Assuming that evidence that one or both of these statutes had been violated would be grounds for letting the jury pass on whether the defendant had been negligent, let us consider the testimony to see whether the plaintiffs assertions can be supported. Chapter 47-2120(a) requires in part that no vehicle shall be parked on the traveled portion of a highway where it is practicable to pull the vehicle off to the side of the roadway. In his testimony, defendant Pollitt emphatically stated that there was no shoulder on the roadway at the point where the accident occurred, and that even if he had tried to avoid the accident, he would have only fallen over an embankment. There is no testimony in the record to contradict this.

The second statute cited by the plaintiff concerns a requirement that if it is impossible to pull off the traveled portion of a highway, then the driver of the disabled vehicle shall as soon as possible illuminate the vehicle by means of flares and reflectors. Thus even if we draw the most favorable inferences from the testimony, that the defendant had come to a stop on the highway, there is no showing that it was possible for him to have pulled off the highway, as his testimony regarding the shoulder is undisputed. Also, even if he had come to a stop, there is certainly no evidence in the record that he had been stopped for a sufficient period of time to enable him to illuminate a disabled vehicle with flares or reflectors. If anything, the testimony might indicate that he may have come to a momentary stop and he had taken the immediate precaution of illuminating the emergency four-way flashers on his truck.
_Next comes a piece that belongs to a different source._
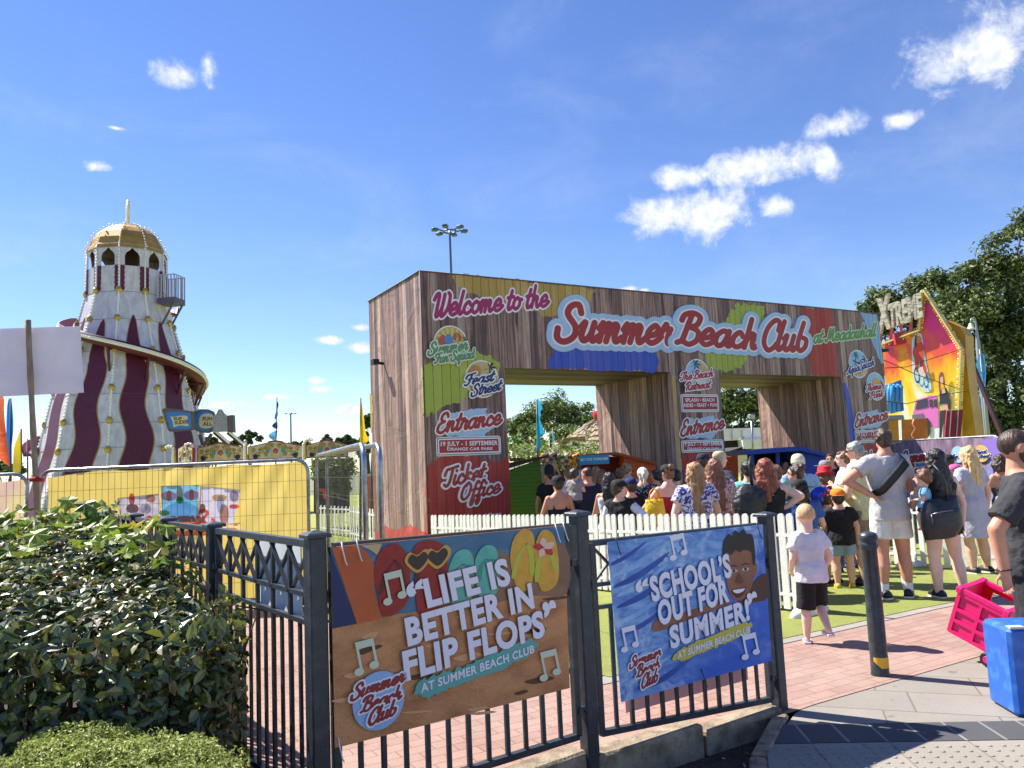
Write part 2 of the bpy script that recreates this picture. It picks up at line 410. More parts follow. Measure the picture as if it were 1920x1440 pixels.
def font_mesh(text, bold=0., space=1.):
    if (text, bold, space) in FONTC: return FONTC[text, bold, space]
    cu = bpy.data.curves.new('t', 'FONT'); cu.body = text; cu.offset = bold; cu.resolution_u = 4; cu.space_character = space
    o = bpy.data.objects.new('t', cu); COL.objects.link(o); bpy.context.view_layer.update()
    me = bpy.data.meshes.new_from_object(o.evaluated_get(bpy.context.evaluated_depsgraph_get()))
    vs = [(v.co.x, v.co.y) for v in me.vertices]; fs = [list(p.vertices) for p in me.polygons]
    xs = [v[0] for v in vs]; bpy.data.objects.remove(o); bpy.data.curves.remove(cu); bpy.data.meshes.remove(me)
    x = (min(xs)+bold, max(xs)-bold)
    FONTC[text, bold, space] = (vs, fs, x); return vs, fs, x
def merge(*mbs):
    """join several MBs into one; the i-th gets material slot i unless it carries its own"""
    out = MB()
    for mi, b in mbs:
        o = len(out.v); out.v += b.v; out.f += [[i+o for i in f] for f in b.f]; out.m += [mi]*len(b.f); out.sm += b.sm
    return out
# ---------------------------------------------------------------- sky
w = bpy.data.worlds.new('World'); scene.world = w; w.use_nodes = True
n = N(w.node_tree); bg = w.node_tree.nodes['Background']; wo = w.node_tree.nodes['World Output']
sk = n.add('ShaderNodeTexSky', sky_type='NISHITA', sun_disc=False, sun_elevation=SUN_EL, sun_rotation=SUN_AZ, air_density=1.0, dust_density=.0, ozone_density=4.)
hs = n.add('ShaderNodeHueSaturation'); hs.inputs['Saturation'].default_value = 1.12; hs.inputs['Hue'].default_value = .512; n.set(hs.inputs['Color'], sk)
n.set(bg.inputs['Color'], n.mix(1., hs.outputs[0], (1.06, 1.06, 1.1, 1), 'MULTIPLY')); bg.inputs['Strength'].default_value = SKY_STRENGTH
dirn = n.coords('Generated')
def dot(v): 
    q = n.add('ShaderNodeVectorMath', operation='DOT_PRODUCT'); n.set(q.inputs[0], dirn); q.inputs[1].default_value = tuple(v); return q.outputs['Value']
CLOUDS = [(1410, 312, 145, 40), (1552, 305, 28, 40), (1222, 406, 95, 42), (1322, 400, 105, 56), (1455, 385, 45, 26), (1285, 330, 90, 28), (1838, 88, 112, 74), (1785, 125, 66, 36),
          (1565, 233, 60, 26), (1692, 226, 36, 20), (330, 138, 60, 30), (390, 128, 26, 40), (176, 312, 34, 14), (217, 240, 26, 6), (620, 638, 44, 10), (672, 613, 30, 10),
          (675, 652, 34, 13), (590, 714, 26, 11), (600, 730, 32, 10), (430, 759, 36, 11), (655, 770, 40, 12), (1180, 543, 22, 9), (1205, 545, 14, 6), (520, 745, 30, 8)]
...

We therefore conclude that, even if the most favorable inferences from the testimony are considered in the aspect most beneficial to the plaintiff, the evidence is not sufficient to support a finding that the defendant was guilty of negligence in the operation of his vehicle and that the court correctly directed the verdict for the defendant.

We therefore affirm both judgments.

Judgments affirmed.

EGAN, P. J., and GOLDBERG, J., concur.